Monday, July 30, 2007

Mushroom house vs shed

An interesting question raised by a reader of the Sunday Telegraph who has a 'mushroom house' in his back garden - it's stone, under a grass bank and rather damp. Should it stay or should it go? David Snell, contributing editor at the interesting Homebuilding & Renovating magazine and author of Building Your Own Home, gives a couple of suggestions but then asks: "Is it worth it? You could probably buy or build overground sheds or outhouses for a fraction of the cost." While normally I'd endorse any shedroute, it does seem a shame to lose a mushroom house.

Sunday, July 29, 2007

Chris Routledge - a shedworking story


Chris Routledge is a confirmed shedworker and his shed appears in the seminal early article on shedworking on the BBC web site by Giles Wilson, Shed Heaven. His shed is pictured above (and the Nevada inspiration for it is at the end of this post). Chris very kindly agreed to write a guest post for Shedworking which I'm delighted to publish below. You can read more about him at his web site here.
"I built my shed in 2003 after a visit to the Alternative Energy Centre in mid-Wales. Before then I was thinking about buying a basic 'off the peg' summer house and customising it with insulation and proper roof materials. But our visit to the AEC, which has buildings on display to show how they are made, inspired me to do it myself. I'd put up shelves before, so how hard could it be?

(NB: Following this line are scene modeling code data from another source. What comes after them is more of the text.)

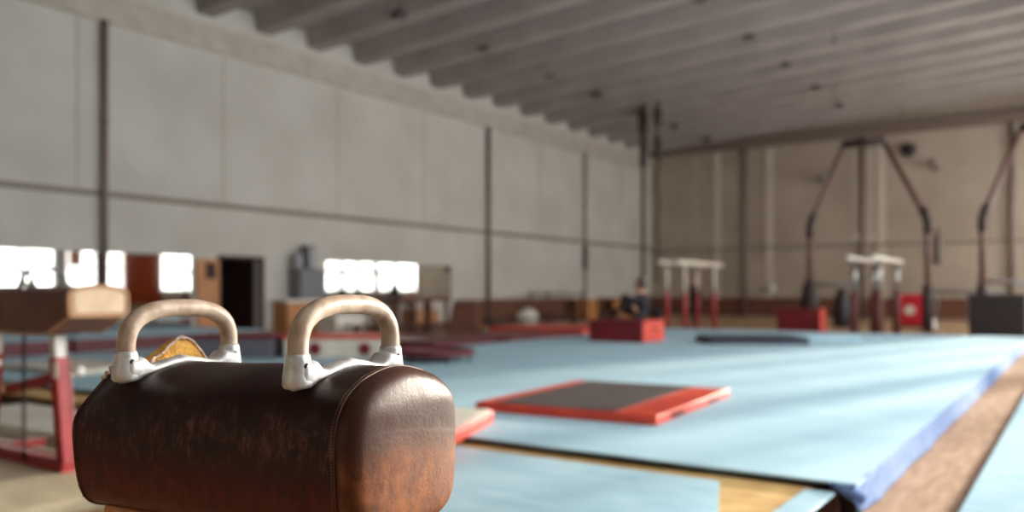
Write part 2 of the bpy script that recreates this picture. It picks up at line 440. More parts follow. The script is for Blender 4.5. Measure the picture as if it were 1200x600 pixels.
# hanging side flap with a crumpled near corner
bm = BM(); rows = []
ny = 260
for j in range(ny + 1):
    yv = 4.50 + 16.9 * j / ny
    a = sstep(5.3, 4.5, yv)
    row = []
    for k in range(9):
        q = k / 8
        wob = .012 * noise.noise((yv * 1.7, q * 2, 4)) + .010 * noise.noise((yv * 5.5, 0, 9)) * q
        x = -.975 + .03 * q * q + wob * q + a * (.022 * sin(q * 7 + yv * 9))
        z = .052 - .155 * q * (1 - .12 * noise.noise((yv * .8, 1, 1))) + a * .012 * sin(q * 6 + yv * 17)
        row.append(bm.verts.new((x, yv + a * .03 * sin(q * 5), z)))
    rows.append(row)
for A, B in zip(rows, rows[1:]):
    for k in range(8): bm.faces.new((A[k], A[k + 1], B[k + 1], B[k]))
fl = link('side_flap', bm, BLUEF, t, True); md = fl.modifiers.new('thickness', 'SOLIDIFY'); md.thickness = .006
bm = BM()   # rolled-over corner
pts = []
for i in range(12):
    q = i / 11; pts.append((-1.10 + .15 * q, 4.585 - .05 * sin(q * pi), .038 - .05 * q * q))
tube(bm, pts, [.012 + .028 * (i / 11) for i in range(12)], 12)
for v in bm.verts: v.co += Vector((noise.noise(v.co * 25), noise.noise(v.co * 25 + Vector((5, 0, 0))), noise.noise(v.co * 25 + Vector((0, 5, 0))))) * .012
link('crumpled_corner', bm, BLUEF, t, True)

t = slab('landing_mat', 'shaded blue mat adjoining the carpet, behind the red-legged pommel horse', 'mat', -13.6, -9.65, 4.62, 11.0, .15, .2, BLUE)
# thin vinyl mat in front of it
bm = BM(); nx, ny = 40, 40; g = {}
for i in range(nx + 1):
    for j in range(ny + 1):
        x = -3.55 + 2.0 * i / nx; yv = 2.95 + 1.48 * j / ny
        x2 = min(-1.215, x + (-.1 + .54 * (1 - j / ny)) * i / nx)
        z = .165 + .006 * noise.noise((x * 2.5 + yv, yv * 1.4, 8)) + .004 * abs(noise.noise((x * 5, yv * 2 + x * 2, 2)))
        if j == ny or i == nx: z = .163
        g[i, j] = bm.verts.new((x2, yv, z))
for i in range(nx):
    for j in range(ny): bm.faces.new((g[i, j], g[i + 1, j], g[i + 1, j + 1], g[i, j + 1]))
o = link('vinyl_mat', bm, BLUEM, None, True); md = o.modifiers.new('thickness', 'SOLIDIFY'); md.thickness = .006; md.offset = -1; esplit(o)
tag(o, 'thin sky-blue vinyl mat lying on the ochre plywood in front of the big carpet', 'mat')
slab('edging_mat', 'narrow pale grey-blue strip laid along the podium edge by the carpet corner', 'mat', -1.21, -1.06, 3.45, 4.5, .15, .165, BLUEM, 0, .004)
slab('floor_runner', 'worn brown wooden runner between the hanging carpet edge and the blue mat by the windows', 'board', -.99, -.55, 1.8, 20, 0, .03, PLANK, 0, .004)
t = empty('exercise_mat', 'long pale blue mat on the window side of the brown runner', 'mat', (-.53, 2.2, 0))
bm = BM(); box(bm, 0, 2.2, 0, 18, .02, .09, .015); link('mat_cover', bm, BLUEM, t)
bm = BM(); box(bm, -.006, 2.206, -.006, 18.006, 0, .02); link('dark_backing', bm, BLACKF, t)

# red and black mat
t = empty('folding_mat', 'charcoal mat with orange-red ends and sides lying alone on the blue carpet', 'mat', (-3.50, 6.68, .2), radians(4.5))
hx, hy = .80, 1.0
bm = BM(); box(bm, -hx, hx, -hy, hy, 0, .078, .014); link('red_cover', bm, REDM, t)
bm = BM(); box(bm, -hx + .16, hx - .36, -hy + .03, hy - .02, .076, .083, .003); link('charcoal_top', bm, BLACKM, t)
for yy in (-.55, .45):
    bm = BM(); tube(bm, [(hx - .002, yy - .12, .045), (hx + .02, yy - .09, .042), (hx + .02, yy + .09, .042), (hx - .002, yy + .12, .045)], .014, 8); link('carry_handle', bm, BLACKF, t, True)

# cream mat with orange-red sides half hidden by the leather block
t = empty('crash_mat', 'cream-topped mat with orange-red sides reaching from behind the leather block', 'mat', (-3.80, 4.40, .2), radians(21))
bm = BM(); box(bm, -.62, .36, -.75, .72, .0, .10, .02); link('red_sides', bm, REDM, t)
bm = BM(); box(bm, -.60, .34, -.73, .70, .097, .106, .004); link('cream_top', bm, WHITEM, t)

# left foreground floor coverings
bm = BM(); nx, ny = 60, 50; g = {}
for i in range(nx + 1):
    for j in range(ny + 1):
        x = -9.5 + 5.0 * i / nx; yv = -.5 + 3.75 * j / ny
        z = .05 + .012 * noise.noise((x * 1.2 + yv * 1.5, yv * .6 - x * .4, 8)) + .008 * abs(noise.noise((x * 2.2 - yv, yv * 2.4, 2)))
        if i in (0, nx) or j in (0, ny): z = .012
        g[i, j] = bm.verts.new((x, yv, z))
for i in range(nx):
    for j in range(ny): bm.faces.new((g[i, j], g[i + 1, j], g[i + 1, j + 1], g[i, j + 1]))
o = link('floor_sheet', bm, CREAMV, None, True); md = o.modifiers.new('thickness', 'SOLIDIFY'); md.thickness = .01; md.offset = -1; esplit(o)
tag(o, 'creased cream floor sheet under the red-legged pommel horse', 'sheet')
slab('canvas_mat', 'off-white canvas mat on the floor just behind the red-legged pommel horse', 'mat', -8.6, -5.0, 3.32, 4.12, .0, .11, WHITEM, 0, .03)
slab('canvas_mat', 'off-white mat on the shaded blue mat, far behind the chain of the pommel horse', 'mat', -11.6, -9.9, 5.2, 6.3, .2, .27, WHITEM, 0, .02)
# thick crash mats along the mirror wall
for (y0, y1, lab) in ((3.2, 7.3, 'thick crash mat with light blue top and maroon sides under the long mirror'), (7.34, 11.4, 'thick blue-topped crash mat with maroon sides nearest the open door')):
    t = empty('crash_mat', lab, 'mat', (-15.62, (y0 + y1) / 2, 0), 0, 'maroon-sided crash mats')
    h = (y1 - y0) / 2
    bm = BM(); box(bm, -1.8, 1.85, -h, h, 0, .41, .03); link('maroon_cover', bm, MAROON, t)
    bm = BM(); box(bm, -1.75, 1.78, -h + .03, h - .03, .405, .425, .008); link('blue_top', bm, BLUE, t)

# white padded barrier with red top and round vents
t = empty('padded_block', 'white-sided padded block with red top edge and two round red vents', 'block', (-9.45, 9.15, .2), radians(34.4))
bm = BM(); box(bm, -.80, .80, -.3, .6, 0, .30, .02); link('white_cover', bm, WHITEM, t)
bm = BM(); box(bm, -.82, .82, -.32, .62, .29, .345, .012); link('red_top', bm, REDM, t)
for x in (-.33, .42):
    bm = BM(); lathe(bm, [(0, .0), (.05, .0), (.085, .004), (.095, .014), (.08, .02), (.05, .012), (0, .01)], 16)
    o = link('vent', bm, REDD, t, True, (x, -.3, .14)); o.rotation_euler = (pi / 2, 0, 0)
t = empty('padded_block', 'dark grey padded block with red top edge beside the white-sided one', 'block', (-10.75, 8.25, .2), radians(34.4))
bm = BM(); box(bm, -.62, .62, -.3, .6, 0, .30, .02); link('grey_cover', bm, GREYV, t)
bm = BM(); box(bm, -.64, .64, -.32, .62, .29, .345, .012); link('red_top', bm, REDD, t)

# mini trampoline
t = empty('mini_trampoline', 'round maroon-rimmed mini trampoline on the blue carpet behind the leather block', 'trampoline', (-7.75, 9.35, .2))
t.rotation_euler = (0, 0, .3)
R_ = .54
bm = BM(); tube(bm, [(R_ * cos(a * pi / 16), R_ * sin(a * pi / 16), .13) for a in range(32)], .05, 8, True); link('padded_rim', bm, MAROON, t, True)
bm = BM(); lathe(bm, [(0, .122), (.44, .13), (.5, .13), (.5, .12), (0, .115)], 32); link('bounce_bed', bm, GREYV, t)
for a in range(6):
    an = a * pi / 3 + .2
    bm = BM(); tube(bm, [(R_ * .93 * cos(an), R_ * .93 * sin(an), .12), (R_ * .93 * cos(an), R_ * .93 * sin(an), .0)], .018, 8); link('leg', bm, BLACKF, t)

# red mats along the left rim of the carpet
slab('red_mat', 'dark maroon mat on the floor beyond the mini trampoline', 'mat', -12.3, -9.9, 11.9, 13.9, 0, .26, MAROON, 0, .03)
slab('red_mat', 'bright red mat along the carpet rim, between the maroon mat and the lounging gymnast', 'mat', -11.8, -9.95, 14.2, 17.2, 0, .24, REDD, .1, .03)
slab('red_mat', 'orange-red mat farthest along the carpet rim before the dark low bench', 'mat', -12.8, -9.9, 17.7, 20.3, 0, .3, REDM, -.05, .03)
# dark mat flat on the carpet
slab('navy_mat', 'dark navy mat lying flat on the far part of the blue carpet', 'mat', -6.37, -4.47, 15.6, 16.9, .2, .325, NAVY, radians(33), .02)
slab('blue_mat', 'pale grey-blue mat at the far end of the navy mat', 'mat', -5.3, -3.9, 17.75, 18.9, .2, .29, BLUEM, radians(20), .02)

# ------------------------------------------------------------------ red boxes and gym blocks
def block(name, label, x, y, z, w, dpt, h, m_main, m_lit_end, rz=0):
    t = empty(name, label, 'block', (x, y, z), rz)
    bm = BM(); box(bm, -w / 2, w / 2, -dpt / 2, dpt / 2, 0, h, .025, 3); link('cover', bm, m_main, t)
    bm = BM(); box(bm, w / 2 - .01, w / 2 + .012, -dpt / 2 + .015, dpt / 2 - .015, .015, h - .012, .006); link('end_panel', bm, m_lit_end, t)  # window light painted in: this face a brighter red, the cover darker
    bm = BM(); tube(bm, [(w / 2 + .01, -.13, h * .62), (w / 2 + .05, -.1, h * .58), (w / 2 + .05, .1, h * .58), (w / 2 + .01, .13, h * .62)], .014, 8); link('carry_handle', bm, m_main, t, True)
    return t
block('foam_block', 'red foam block on the carpet with a gymnast sitting on it', -7.7, 15.4, .2, 1.2, 1.0, .44, REDD, REDM)
block('foam_block', 'dark red foam block standing near the first ring frame', -7.0, 25.6, 0, 1.25, .8, .70, REDD, REDM, .05)
t = empty('gym_pad', 'crimson padded panel with a white round emblem by the ring frame leg', 'panel', (-4.85, 31.1, 0))
bm = BM(); box(bm, -.55, .55, -.15, .15, .05, 1.12, .05); link('pad', bm, CRIMSON, t)
bm = BM(); lathe(bm, [(0, 0), (.17, 0), (.17, .012), (0, .012)], 20); o = link('emblem', bm, WHITEM, t, False, (.0, -.148, .58)); o.rotation_euler = (pi / 2, 0, 0)
bm = BM(); box(bm, -.5, .5, -.25, .25, 0, .06, .01); link('foot', bm, BLACKF, t)
t = empty('wooden_chest', 'big black box standing on the floor under the second ring frame', 'box', (-1.82, 25.3, 0), radians(-4))
bm = BM(); box(bm, -.64, .64, -.45, .45, .03, 1.08, .012); link('chest_body', bm, BLACKB, t)
bm = BM(); box(bm, -.67, .67, -.48, .48, 1.06, 1.13, .012); link('lid', bm, BLACKB, t)
for x in (-.5, .5):
    bm = BM(); box(bm, x - .06, x + .06, -.42, .42, 0, .035); link('runner', bm, DARKWOOD, t)

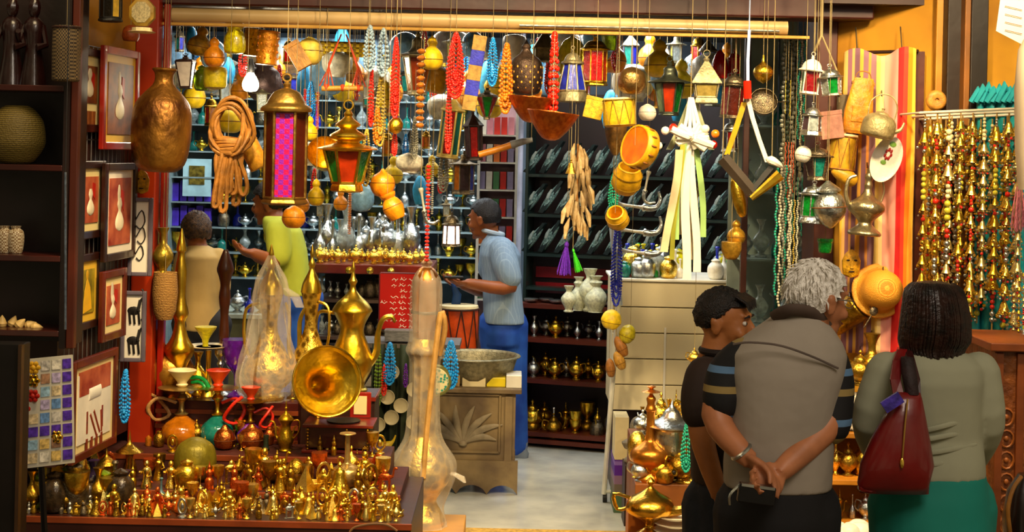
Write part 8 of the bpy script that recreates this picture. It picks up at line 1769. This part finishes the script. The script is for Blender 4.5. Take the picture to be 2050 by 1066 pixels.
# ---- two people at the back left
def back_person(label, Y, head, yaw, rows_, arm1, arm2, skm, hairmat, shirt, trouser, hipp, hipw, feet, hscale=1.05):
    r = wroot('person', (P(*hipp, Y).x, Y, 0), label, 'person'); hx = headX(P(head[0], head[1], Y + (head[2] if len(head) > 2 else 0)), yaw, 10, hscale); b = MB(); head_skin(b, hx)
    top = rows_[-1]; b.tube([P(top[0], top[1] + 12, Y), hx @ Vector((0, -.01, -.03))], [.065, .055], 12)
    b.loft(rg_(Y, [(a, p, h - 3, d - .015, *e) for a, p, h, d, *e in rows_]), 20)
    for A in (arm1, arm2):
        limb(b, A, [.055, .045, .033]); d = (A[2] - A[1]).normalized(); hand(b, A[2], d, (0, 0, 1), 1, .4)
    hip = P(*hipp, Y); legs(b, hip, hipw, Y, feet, .085, .06, .045); b.build('body', skm, r, remesh=.01, sm=3)
    face_parts(r, hx, M('lips_dark', '#6a2c1c', .5), M('brow_dark', '#1c0f0a', .7)); hair_cap(hx, .014, -.045, .065, 4, .004).build('hair', hairmat, r)
    s = MB().loft(rg_(Y, rows_), 26)
    for A in (arm1, arm2): limb(s, [A[0], A[0].lerp(A[1], .5), A[0].lerp(A[1], .85)], [.075, .075, .07])
    s.build('shirt', shirt, r, remesh=.012, sm=3)
    t = MB().sph(hip, (hipw + .12, .14, .12), 18, 12); legs(t, hip, hipw, Y, feet, .11, .085, .07, .07); t.build('trousers', trouser, r, remesh=.013, sm=3); shoes(r, feet, black, yaw)
Y = 9.2; x = P(404, 640, Y).x
back_person('person in a beige shirt seen from behind at the left counter', Y, (392, 468), 25, [(404, 660, 38, .15), (404, 600, 36, .14), (404, 540, 38, .15), (404, 512, 40, .15), (400, 497, 26, .1), (396, 490, 16, .07)],
    [P(372, 520, Y), P(366, 590, Y + .02), P(380, 640, Y + .15)], [P(436, 520, Y), P(440, 590, Y + .02), P(432, 640, Y + .15)], skin('brown', '#8a4a20'), hairm('brown', '#22120a', '#5a3c1c'), M('shirt_beige', '#c2a060', .8, 0, .12, 4, .2), M('trousers_dark', '#1f1d22', .8), (404, 650), .07, [(x - .1, Y), (x + .1, Y)])
Y = 8.9; x = P(590, 600, Y).x
back_person('person in a lime yellow shirt bending over behind the wrapped ewer', Y, (540, 408, .05), 75, [(594, 590, 30, .15), (588, 545, 31, .14), (578, 500, 36, .15), (566, 462, 38, .16), (556, 440, 30, .12), (550, 432, 20, .08)],
    [P(556, 462, Y - .15), P(560, 520, Y - .2), P(508, 508, Y - .28)], [P(566, 462, Y + .14), P(560, 525, Y + .12), P(515, 515, Y)], skin('brown', '#8a4a20'), hairm('black2', '#0a0606', '#1a1210'), M('shirt_lime', '#b8c23c', .8, 0, .15, 4, .2), M('jeans_blue', '#0e3a9a'), (592, 598), .05, [(x - .06, Y - .1), (x + .02, Y + .12)])
# dark leather saddle bag edge at the lower right border
r = wroot('leather_satchel', P(2040, 1040, 5.0), 'dark leather satchel at the lower right corner', 'bag')
MB().loft([(P(2048, 1066, 5.0) - Vector((0, 0, .2)), .05, .06), (P(2045, 1040, 5.0), .06, .07), (P(2048, 985, 5.0), .05, .06), (P(2052, 950, 5.0), .02, .03)], 20).build('body', M('satchel_brown', '#1c0d08', .35, 0, .3, 5, .2, coat=.3), r)
MB().tube(curve([P(2022, 1066, 4.95), P(2018, 1020, 4.93), P(2028, 980, 4.93), P(2045, 955, 4.95)]), .007, 7).build('strap', leather, r)
MB().tube([P(2048, 1066, 5.0) - Vector((0, 0, .15)), Vector((P(2048, 1066, 5.0).x, 5.0, 0))], .02, 8).build('stand_post', darkwood, r)
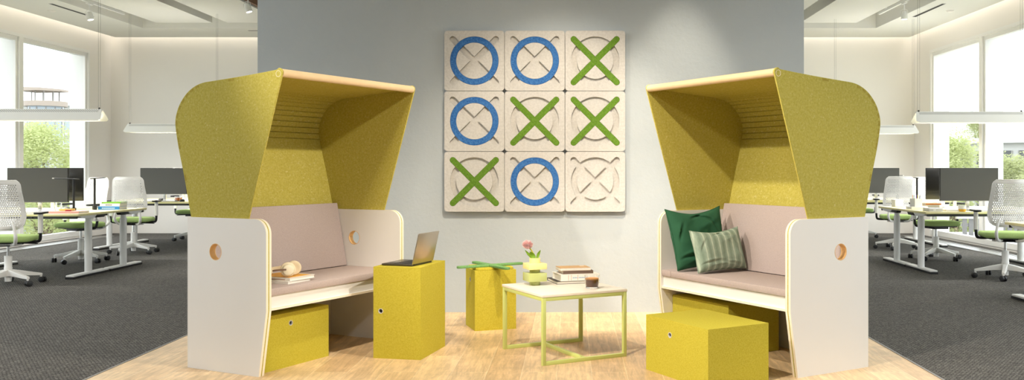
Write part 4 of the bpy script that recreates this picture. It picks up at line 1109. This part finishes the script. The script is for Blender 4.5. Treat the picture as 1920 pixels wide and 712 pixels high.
PERF = perf_mat(); LAMPEM = emit('lamp_diffuser', (1.0, 0.93, 0.82, 1), 3.0)
def pendant(label, x0, x1, y):
    L = x1 - x0
    t = thing('pendant_lamp', label, 'lamp', ((x0+x1)/2, y, 1.75), 0, 'white linear pendant lamps')
    hh = 0.135; hwb = 0.10; r = 0.05
    # two sloping leaves meeting at a ridge; ends cut on a slant
    for sy in (-1, 1):
        def P(x, f, off=0.0): return (x, sy*(hwb*(1 - f) + 0.004 + off*0.8), hh*f + off*0.5)
        pl = []
        for sx in (-1, 1):
            e = [(sx*(L/2 - 0.03), 1.0), (sx*(L/2 - 0.005), 0.35), (sx*(L/2), 0.12), (sx*(L/2 - 0.03), 0.0)] if sy*1 > 0 or True else []
            pl += e if sx > 0 else e[::-1]
        b = BM(); A = [b.verts.new(P(x, f)) for x, f in pl]; B_ = [b.verts.new(P(x, f, 0.006)) for x, f in pl]
        n = len(pl); b.faces.new(A[::-1]); b.faces.new(B_)
        for i in range(n): b.faces.new((A[i], A[(i+1) % n], B_[(i+1) % n], B_[i]))
        lf = obj('shade_leaf', b, LAMPW, t, smooth=False)
        b = BM(); q = [(-L/2 + 0.06, 0.72), (L/2 - 0.06, 0.72), (L/2 - 0.05, 0.94), (-L/2 + 0.05, 0.94)]
        A = [b.verts.new(P(x, f, 0.0061)) for x, f in q]; B_ = [b.verts.new(P(x, f, 0.0067)) for x, f in q]
        b.faces.new(A[::-1]); b.faces.new(B_)
        for i in range(4): b.faces.new((A[i], A[(i+1) % 4], B_[(i+1) % 4], B_[i]))
        obj('perforated_strip', b, PERF, lf, smooth=False)
    b = BM(); box(b, -L/2 + 0.03, L/2 - 0.03, -0.0045, 0.0045, 0.115, 0.137); obj('spine', b, LAMPW, t)
    b = BM(); box(b, -L/2 + 0.08, L/2 - 0.08, -0.06, 0.06, 0.012, 0.018); obj('diffuser', b, LAMPEM, t)
    for sx in (-1, 1):
        b = BM(); lathe(b, [(0.012, hh - 0.03), (0.012, hh + 0.012), (0.004, hh + 0.02)], 12, Matrix.Translation((sx*(L/2 - 0.06), 0, 0))); obj('cable_grip', b, BLACK, t)
        b = BM()
        for dx in (-0.012, 0.012): tube(b, [(sx*(L/2 - 0.06) + dx, 0, hh), (sx*(L/2 - 0.06) + dx, 0, 3.59 - 1.75)], 0.0013, 5)
        obj('suspension_cable', b, CABLE, t)
pendant('white pendant lamp hanging in front of the left windows', -6.91, -5.44, 10.61)
pendant('white pendant lamp against the back wall, beside the laptop-side booth hood', -6.91, -5.44, 14.13)
pendant('white pendant lamp hanging in front of the right windows', 4.16, 5.53, 11.10)
pendant('white pendant lamp peeking out behind the pillow booth hood', 4.16, 5.53, 14.62)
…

"Actually it was a challenge but it wasn't that hard. My wife and I were editing a book about the philosophy of language at the time, so my brain was locked into two very different kinds of project and they tended to leak over into one another. My wife, who is also a writer and who also works in the shed, summed up my attitude rather well. While I was preparing to construct the roof our neighbour came over to take a look. I was up there on top of the frame hammering away and he asked her if I had someone lined up to build the roof sections. She looked at him and asked 'Does he look like a man who is about to order something ready made?'

"I took some guidance from David Stiles' excellent book Sheds, but the design is basically my own. I took the 'post and beam' approach that is common with American wooden houses, though in my case the posts are bricks, and tried to make it look at least a little like the small wooden structures you see in towns in the American West. The one-room shacks where miners and farmers lived in the nineteenth century.

"The actual building was a lot of fun and a real challenge. As a place of work it needed to be warm and dry and connected to the outside world, but it also had to be a pleasant environment. In the winter our part of Lancashire can be very bleak and dark so I added big triangular windows in the gable ends to bring lots of light in. In the summer our garden is crammed with wild flowers, so although it's a small space it is a bit like working in the middle of a meadow. The commute is lovely.

"The great practical advantage of working in the shed over working in the back bedroom is of course that you are out of the house, away from distractions and callers. I love the incongruity of talking on the phone in the shed with people who are sitting in shiny high-rise offices in more glamourous parts of the world, but I am also finding that I now connect specific pieces of work with the place they were written. I've just finished writing my first book (Cains: The Story of Liverpool in a Pint) written entirely in the shed and in my head it is very definitely a 'shed book'. There is something very elemental about sitting and working under a roof you put up there yourself."